CREJ - Property Management Quarterly - May 2015

Important questions for your insurance broker

Chris Rockers Partner, Claim Solutions Group, Northglenn


All property managers and building owners should know if their buildings are properly insured, who they relied on to obtain the existing coverage, and understand the policy terms and conditions. Property managers should review the policy, often 80-plus pages, to ensure the coverage provides indemnification if the buildings are damaged by a covered peril. It is important to be fully aware of your property and casualty insurance coverage because it may have a direct impact on leasing and tenant revenue, maintenance costs and the overall profitability of your properties.

Owners and property managers turn to experienced and reputable professionals to provide insurance coverage on properties and businesses. An insurance broker is a professional who provides a valued service in offering a comprehensive policy specific to your needs and to protect the properties in the event of a loss. In return for a premium, the insurance company assumes the risk of covering costs to repair, rebuild or replace the damaged buildings caused by covered perils, per the terms and conditions of your policy.

To obtain the necessary replacement cost coverage, you want assurance your policy covers rebuilding at today’s pricing (not the market or appraised value).

Many mistakenly believe the properties are protected if the policy limit is near the purchase price less the value of the land, which is not insured. Having adjusted numerous property claims on behalf of property owners, all too often we find the owner is underinsured – don’t make this mistake.

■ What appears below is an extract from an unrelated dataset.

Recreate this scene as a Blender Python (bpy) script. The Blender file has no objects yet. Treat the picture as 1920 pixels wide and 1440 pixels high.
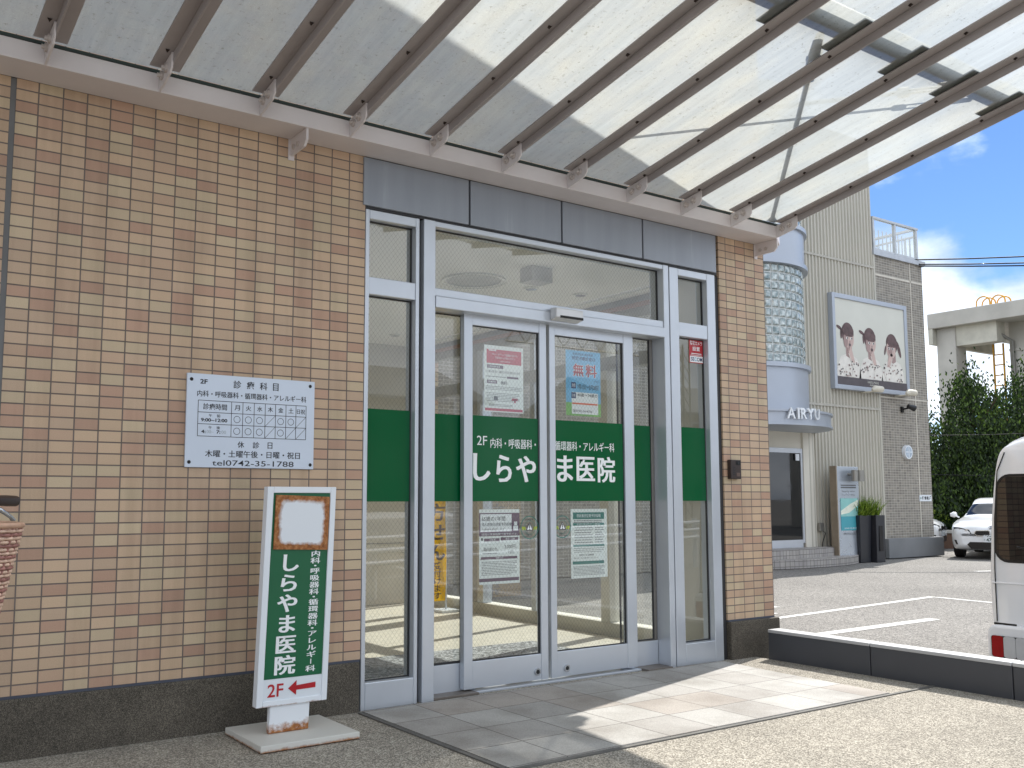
import bpy, bmesh, math, random
from math import sin, cos, pi, radians
from mathutils import Vector, Matrix
random.seed(7)
SC = bpy.context.scene
COL = SC.collection

# ------------------------------------------------------------------ camera
cam = bpy.data.cameras.new("camera")
cam.sensor_fit = 'HORIZONTAL'; cam.sensor_width = 36; cam.lens = 33.9
cam.shift_x = 0.0378; cam.shift_y = 0.0156
cam.clip_start = 0.05; cam.clip_end = 2000
YAW, PIT = radians(34.61), radians(5.813)
fw = Vector((sin(YAW)*cos(PIT), cos(YAW)*cos(PIT), sin(PIT)))
rt = Vector((cos(YAW), -sin(YAW), 0)); up = rt.cross(fw)
co = bpy.data.objects.new("camera", cam); COL.objects.link(co)
M = Matrix((rt, up, -fw)).transposed().to_4x4()
M.translation = Vector((-0.634, -4.370, 1.0546))
co.matrix_world = M
SC.camera = co

# ------------------------------------------------------------------ sky, sun, exposure
SUN_AZ, SUN_EL = radians(16), radians(48)          # azimuth from +x towards +y
world = bpy.data.worlds.new("World"); SC.world = world; world.use_nodes = True
wt = world.node_tree; wt.nodes.clear()
W = wt.nodes.new
wo = W('ShaderNodeOutputWorld'); bg = W('ShaderNodeBackground'); bg.inputs[1].default_value = 0.15
sky = W('ShaderNodeTexSky'); sky.sky_type = 'NISHITA'; sky.sun_disc = False
sky.sun_elevation = SUN_EL; sky.sun_rotation = pi/2-SUN_AZ
sky.air_density = 1.0; sky.dust_density = 0.1; sky.ozone_density = 3.0
tc = W('ShaderNodeTexCoord')
mp = W('ShaderNodeMapping'); mp.inputs['Scale'].default_value = (1.0, 1.0, 1.9); mp.inputs['Location'].default_value = (4.99, 0.38, 0.80)
nz = W('ShaderNodeTexNoise'); nz.inputs['Scale'].default_value = 3.3; nz.inputs['Detail'].default_value = 9; nz.inputs['Roughness'].default_value = 0.52
cr = W('ShaderNodeValToRGB'); cr.color_ramp.elements[0].position = 0.52; cr.color_ramp.elements[1].position = 0.62
cr.color_ramp.interpolation = 'EASE'
nz2 = W('ShaderNodeTexNoise'); nz2.inputs['Scale'].default_value = 7; nz2.inputs['Detail'].default_value = 6
cc = W('ShaderNodeValToRGB'); cc.color_ramp.elements[0].color = (2.9, 3.4, 4.2, 1); cc.color_ramp.elements[1].color = (6.2, 6.6, 7.2, 1)
cc.color_ramp.elements[0].position = 0.38; cc.color_ramp.elements[1].position = 0.62
# extra unseen cloud added behind the camera and overhead to fill the shade, broken cloud over the car park
dn = W('ShaderNodeVectorMath'); dn.operation = 'DOT_PRODUCT'; dn.inputs[1].default_value = (.80, .56, .22)
mr = W('ShaderNodeMapRange'); mr.inputs[1].default_value = .86; mr.inputs[2].default_value = .45; mr.inputs[3].default_value = 0.045; mr.inputs[4].default_value = .26
ad = W('ShaderNodeMath'); ad.operation = 'ADD'
tn = W('ShaderNodeMix'); tn.data_type = 'RGBA'; tn.blend_type = 'MULTIPLY'; tn.inputs[0].default_value = 1; tn.inputs[7].default_value = (.31, .39, .50, 1)
mx = W('ShaderNodeMix'); mx.data_type = 'RGBA'
L = wt.links.new
L(tc.outputs['Generated'], mp.inputs['Vector']); L(mp.outputs[0], nz.inputs['Vector']); L(mp.outputs[0], nz2.inputs['Vector'])
L(tc.outputs['Generated'], dn.inputs[0]); L(dn.outputs['Value'], mr.inputs[0]); L(nz.outputs['Fac'], ad.inputs[0]); L(mr.outputs[0], ad.inputs[1]); L(ad.outputs[0], cr.inputs[0]); L(sky.outputs[0], tn.inputs[6]); L(nz2.outputs['Fac'], cc.inputs[0])
L(cr.outputs[0], mx.inputs[0]); L(tn.outputs[2], mx.inputs[6]); L(cc.outputs[0], mx.inputs[7])
L(mx.outputs[2], bg.inputs[0]); L(bg.outputs[0], wo.inputs[0])

sl = bpy.data.lights.new("sun", 'SUN'); sl.energy = 3.5; sl.angle = radians(0.5); sl.color = (1, 0.96, 0.90)
so = bpy.data.objects.new("sun", sl); COL.objects.link(so)
sv = Vector((cos(SUN_AZ)*cos(SUN_EL), sin(SUN_AZ)*cos(SUN_EL), sin(SUN_EL)))
so.rotation_euler = (-sv).to_track_quat('-Z', 'Y').to_euler(); so.location = sv*60

vs = SC.view_settings
SC.display_settings.display_device = 'sRGB'
vs.view_transform = 'Standard'; vs.look = 'None'; vs.gamma = 1; vs.exposure = 0.86
SC.cycles.max_bounces = 14; SC.cycles.transparent_max_bounces = 24; SC.cycles.diffuse_bounces = 6
SC.cycles.sample_clamp_indirect = 6; SC.cycles.use_denoising = True

# ------------------------------------------------------------------ materials
def sr(r, g, b):
    f = lambda c: (c/255/12.92 if c/255 <= .04045 else ((c/255+.055)/1.055)**2.4)
    return (f(r), f(g), f(b), 1)
MATS = {}
class NT:
    def __init__(s, name):
        s.m = bpy.data.materials.new(name); s.m.use_nodes = True
        s.t = s.m.node_tree; s.t.nodes.clear()
        s.out = s.n('ShaderNodeOutputMaterial')
        MATS[name] = s.m
    def n(s, typ, **kw):
        x = s.t.nodes.new(typ)
        for k, v in kw.items():
            if k[0] == 'i' and k[1:].isdigit(): x.inputs[int(k[1:])].default_value = v
            else: setattr(x, k, v)
        return x
    def l(s, a, b): s.t.links.new(a, b)
    def math(s, op, a, b=None, c=None):
        x = s.n('ShaderNodeMath', operation=op)
        for i, v in enumerate((a, b, c)):
            if v is None: continue
            if isinstance(v, (int, float)): x.inputs[i].default_value = v
            else: s.l(v, x.inputs[i])
        return x.outputs[0]
    def mixc(s, f, a, b, blend='MIX'):
        x = s.n('ShaderNodeMix', data_type='RGBA', blend_type=blend)
        for i, v in ((0, f), (6, a), (7, b)):
            if isinstance(v, (int, float)): x.inputs[i].default_value = v
            elif isinstance(v, tuple): x.inputs[i].default_value = v
            else: s.l(v, x.inputs[i])
        return x.outputs[2]
    def noise(s, scale, detail=4, vec=None, rough=.55):
        x = s.n('ShaderNodeTexNoise'); x.inputs['Scale'].default_value = scale; x.inputs['Detail'].default_value = detail; x.inputs['Roughness'].default_value = rough
        if vec is not None: s.l(vec, x.inputs['Vector'])
        return x.outputs['Fac']
    def ramp(s, f, *st, interp='LINEAR'):
        x = s.n('ShaderNodeValToRGB'); x.color_ramp.interpolation = interp
        e = x.color_ramp.elements
        while len(e) < len(st): e.new(0.5)
        for k, (p, c) in enumerate(st): e[k].position = p; e[k].color = c if len(c) == 4 else (*c, 1)
        s.l(f, x.inputs[0]); return x.outputs[0]
    def pos(s): return s.n('ShaderNodeNewGeometry').outputs['Position']
    def obj(s): return s.n('ShaderNodeTexCoord').outputs['Object']
    def xyz(s, v):
        x = s.n('ShaderNodeSeparateXYZ'); s.l(v, x.inputs[0]); return x.outputs
    def bsdf(s, col, rough=.5, metal=0., spec=.5, bump=None, bs=.2, bd=.01, coat=0., link=True):
        b = s.n('ShaderNodeBsdfPrincipled')
        for k, v in (('Base Color', col), ('Roughness', rough), ('Metallic', metal)):
            if isinstance(v, (int, float, tuple)): b.inputs[k].default_value = v
            else: s.l(v, b.inputs[k])
        b.inputs['Specular IOR Level'].default_value = spec; b.inputs['Coat Weight'].default_value = coat
        if bump is not None:
            u = s.n('ShaderNodeBump'); u.inputs['Strength'].default_value = bs; u.inputs['Distance'].default_value = bd
            s.l(bump, u.inputs['Height']); s.l(u.outputs[0], b.inputs['Normal'])
        if link: s.l(b.outputs[0], s.out.inputs[0])
        return b.outputs[0]

def mat(name, c, rough=.5, metal=0., var=.08, vs=6., spec=.5, bump=0., bscale=60., coat=0.):
    m = NT(name); p = m.obj()
    f = m.noise(vs, 5, p)
    lo = tuple(x*(1-var) for x in c[:3])+(1,); hi = tuple(min(1, x*(1+var)) for x in c[:3])+(1,)
    col = m.ramp(f, (.35, lo), (.65, hi))
    r = m.math('MULTIPLY_ADD', m.noise(vs*2.3, 4, p), .16, rough-.08)
    m.bsdf(col, r, metal, spec, m.noise(bscale, 3, p) if bump else None, bump, .004, coat)
    return m.m

def tile_mat(name, cols, mortar, w, h, mw, px=0., pz=0., rough=.45, mr=.85, offset=0., dirt=.12):
    m = NT(name); x, y, z = m.xyz(m.pos())
    u = m.math('DIVIDE', m.math('ADD', m.math('ADD', x, y), 100*w-px), w)
    v = m.math('DIVIDE', m.math('ADD', z, 100*h-pz), h)
    if offset:
        row = m.math('FLOOR', v)
        u = m.math('ADD', u, m.math('MULTIPLY', m.math('MODULO', row, 2), offset))
    iu, iv = m.math('FLOOR', u), m.math('FLOOR', v)
    fu, fv = m.math('FRACT', u), m.math('FRACT', v)
    eu = m.math('MULTIPLY', m.math('MINIMUM', fu, m.math('SUBTRACT', 1, fu)), w)
    ev = m.math('MULTIPLY', m.math('MINIMUM', fv, m.math('SUBTRACT', 1, fv)), h)
    e = m.math('MINIMUM', eu, ev)
    k = m.n('ShaderNodeMapRange', interpolation_type='SMOOTHSTEP'); m.l(e, k.inputs[0])
    k.inputs[1].default_value = mw*.62; k.inputs[2].default_value = mw*1.35
    cv = m.n('ShaderNodeCombineXYZ'); m.l(iu, cv.inputs[0]); m.l(iv, cv.inputs[1])
    wn = m.n('ShaderNodeTexWhiteNoise', noise_dimensions='2D'); m.l(cv.outputs[0], wn.inputs['Vector'])
    n = len(cols); st = []
    acc = 0
    for c, wgt in cols: st.append((acc, c)); acc += wgt
    tcol = m.ramp(wn.outputs['Value'], *st, interp='CONSTANT')
    s2 = m.xyz(wn.outputs['Color'])
    tcol = m.mixc(1, tcol, m.ramp(s2[1], (0, (.93, .93, .93)), (1, (1.06, 1.06, 1.06))), 'MULTIPLY')
    gr = m.noise(260, 3, m.pos())
    tcol = m.mixc(1, tcol, m.ramp(gr, (.3, (.93, .92, .90)), (.7, (1.05, 1.05, 1.05))), 'MULTIPLY')
    big = m.noise(1.3, 5, m.pos())
    tcol = m.mixc(1, tcol, m.ramp(big, (.3, (1-dirt,)*3), (.65, (1, 1, 1))), 'MULTIPLY')
    sm = m.n('ShaderNodeMapping'); sm.inputs['Scale'].default_value = (7, 7, .55); m.l(m.pos(), sm.inputs[0])
    tcol = m.mixc(1, tcol, m.ramp(m.noise(1., 6, sm.outputs[0], .6), (.36, (.86, .85, .84)), (.52, (1, 1, 1))), 'MULTIPLY')
    ed = m.n('ShaderNodeMapRange'); m.l(m.math('ADD', e, m.math('MULTIPLY', m.noise(140, 4, m.pos()), .004)), ed.inputs[0]); ed.inputs[1].default_value = mw*1.2; ed.inputs[2].default_value = mw*2.6; ed.inputs[3].default_value = .86; ed.inputs[4].default_value = 1.
    tcol = m.mixc(1, tcol, m.ramp(ed.outputs[0], (0, (0, 0, 0)), (1, (1, 1, 1))), 'MULTIPLY')
    mvar = m.mixc(1, mortar, m.ramp(m.noise(9, 5, m.pos()), (.3, (.8, .8, .8)), (.7, (1.15, 1.15, 1.15))), 'MULTIPLY')
    col = m.mixc(k.outputs[0], mvar, tcol)
    ht = m.math('ADD', m.math('MULTIPLY', k.outputs[0], 1.), m.math('MULTIPLY', m.noise(75, 4, m.pos()), .5))
    ro = m.math('MULTIPLY_ADD', k.outputs[0], rough-mr, mr)
    m.bsdf(col, ro, 0, .4, ht, .55, .0025)
    return m.m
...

In addition to limits pertaining to the building coverage, the policy also will specify limits for business personal property, business interruption or a loss of income, coverage and coverage for extra expenses to assist in mitigating your income loss. If you own multiple properties, learn about the benefits of blanket coverage – a single policy with limits that covers buildings and business personal property rather than obtaining individual policies for each property.

Services provided by a broker and an agent are similar, yet it is important to understand differences in responsibilities and perceived allegiances. A captive agent provides policies on behalf of only one insurance company, whereas an independent agent can provide coverage and premium options from a number of different insurance companies. Agents’ responsibilities are administrative in nature because they must accurately complete the necessary forms and paperwork.

Neither a captive nor an independent agent is obligated to inspect your property to provide binding coverage. You may be best served by having a representative of the insurance company inspect the properties before you agree to coverage. Even if coverage is already in place, an inspection of your properties may identify risks you were not aware existed. The report will provide valuable input for consideration and can establish the insurer is knowledgeable of many factors used to bind coverage, such as the age, use, quality and condition of the properties, materials used in the construction of the buildings, as well as an assessment of risks.

A broker is required to be licensed and, based on information you share, has a duty to thoroughly inspect your properties and share with you coverage options specific to your properties and businesses.

A reputable broker continually stays abreast of changes in coverage and pricing; is aware of reputable insurers (those who are inclined to provide quality claims service); knows of products offered by multiple carriers, whether via Insurance Services Office, manuscript or other policy forms; attends continuing education seminars; and schedules frequent reviews to address your questions and concerns.

Consequences of having inadequate insurance coverage can be devastating. Your loss could be compound if you lose your business or property. Ask questions, seek input and clarification, be knowledgeable and have a complete understanding of coverages before, not after, a loss.

Consider seeking input in writing; while your policy will dictate coverage, intentions of the parties can be supported if they are in writing, and if there are ambiguities or differences in how or whether coverages are extended. Do not assume your properties are adequately covered.

Request confirmation indicating you are adequately insured from your broker or agent. Keep copies of all records and written communications with your broker, agent and insurance company.

If you have not reviewed your policy in the past six months, it would be wise to schedule a time to meet with your broker or agent to review your coverage in the near future. Be sure to ask about available “additional coverages” to further protect your properties. Options available for purchase for an additional premium include endorsements to include or increase code upgrade or law and ordinance coverage, sewer backup coverage, or extended business income coverage because these types of coverage may be limited or may not exist in a standard policy. If you have a vacant property, ask your broker if you need a special coverage to protect the property from a loss while vacant. Finally, ask your broker or agent what he can do, and what he would do, to assist you if your properties were damaged. It’s a matter of trust.